Wednesday, April 8, 2009

20 – Forbearance

Bear with each other and forgive whatever grievances you may have against one another. Forgive as the Lord forgave you. (Colossians 3:13)
Shirley and I both snore. It can be very annoying to be awake while your spouse snores, but we don’t let it damage our marriage. Sometimes we use earplugs, sometimes we push on our spouse to get them into a better position, but we don’t fight over it. Forbearance is the choice to put up with a weakness, failure, or annoyance, on the part of another person. You need forbearance in every human relationship – your boss, your mother, the waitress, and the paper carrier. If you don’t have the ability to forbear, life is going to make you a raving lunatic.
The verse above mentions both forbearance and forgiveness. They are not the same thing. Forbearance applies to things that aren’t really hurtful, but aren’t what you’d like. Forgiveness applies to the times you have actually been wronged. We want to say more about forgiveness in the next chapter.
Any two people will have hundreds of things that they do differently. Many of them will impact their partner, especially use of time, money, the house, and other possessions. Many of these differences call for forbearance.

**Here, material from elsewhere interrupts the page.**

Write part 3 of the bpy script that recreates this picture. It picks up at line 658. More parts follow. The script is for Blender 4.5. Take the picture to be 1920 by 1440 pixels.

Just because you haven’t said anything about something, doesn’t mean you are forbearing. If you are carrying resentment or can’t let go of something, you aren’t forbearing. If something bothers you, you really only have two healthy alternatives: let it go or talk about it in a constructive way. If you can’t let it go, you’d better talk about it. If you hold it in, it may come bubbling to the surface at just the wrong time.
In a casual relationship, you may find it easy to let a lot of things go. In a deep relationship, and particularly in marriage, you have much greater impact on each other and there are more things worth talking about. This is one reason that couples may start fighting more after they are married than they ever did when they were single.
However, in marriage, there are so many things you face; it isn’t worth making an issue about them all. You just have to let some things go.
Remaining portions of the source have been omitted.